В этом письме Геккель пропускал свои сомнения через линзу гумбольдтовского взгляда на природу. Как увязать подробное наблюдение, необходимое ученому, с побуждением «понять природу как целое»?
{1934} Свое художническое восприятие природы с научной истиной? В «Космосе» Гумбольдт писал о связи знаний, науки, поэзии и художественного чутья
{1935}, но Геккель еще не понимал, как применять это в своей работе зоолога. Флора и фауна звали его проникнуть в их тайны, дразнили и пьянили, но он колебался, что подойдет ему лучше – кисть или микроскоп. Где взять уверенность?
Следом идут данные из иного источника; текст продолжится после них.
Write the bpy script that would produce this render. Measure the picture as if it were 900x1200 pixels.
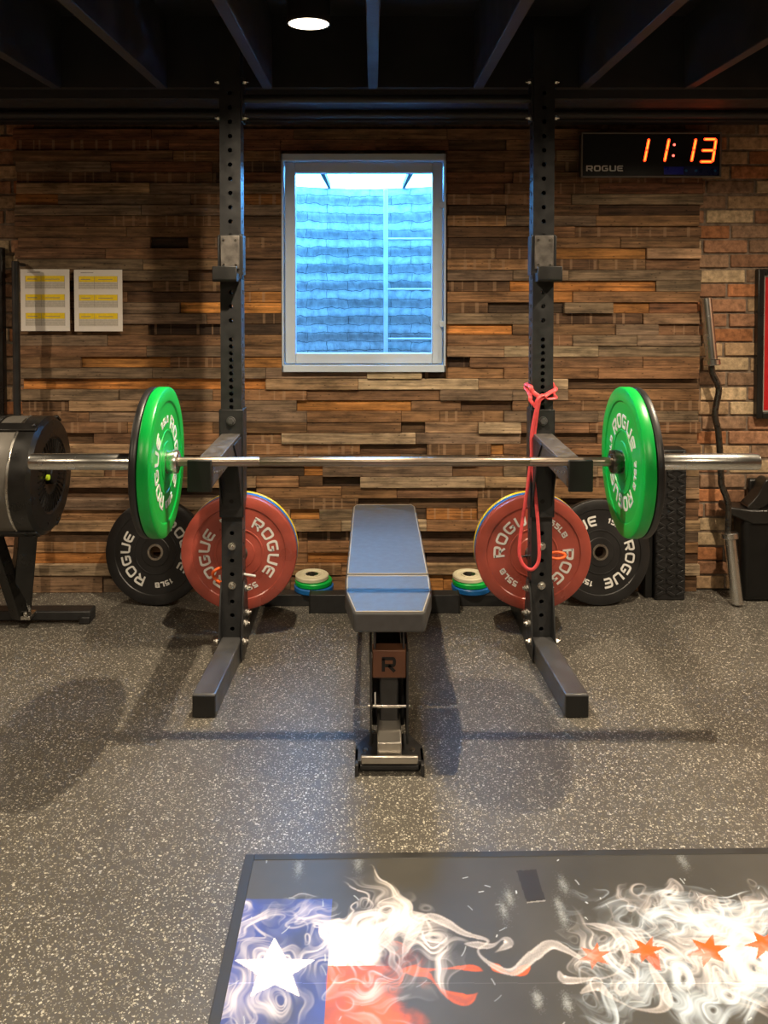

Смерть Гумбольдта положила начало этапу неуверенности в жизни Геккеля, отмеченному поиском истинного призвания. Так начиналась карьера, в формировании которой играли роль гнев, кризис и горе. Смерть станет в жизни Геккеля побудительной силой, но она подтолкнет его не к бездействию, не к застою, а заставит трудиться усерднее, даже свирепее, без заботы о своей будущей репутации. Все это сделает Геккеля одним из самых противоречивых и замечательных ученых его времени, человеком, повлиявшим и на художников, и на ученых и перенесшим гумбольдтовскую концепцию природы в XX в. (Репутация Геккеля сильно пострадала во второй половине ХХ в., когда историки клеймили его за интеллектуальное обоснование расистских программ для будущих нацистов
{1936}. В своей биографии Геккеля «Трагическое чувство жизни» Роберт Ричардс доказывал, что, умерев задолго до прихода нацистов к власти, он вовсе не был антисемитом. Фактически Геккель помещал евреев рядом с белыми на своих критикуемых «древах». Отвергаемые ныне расовые теории Геккеля о прогрессивном движении от «диких» к «цивилизованным» расам разделял Дарвин и многие другие ученые XIX в.)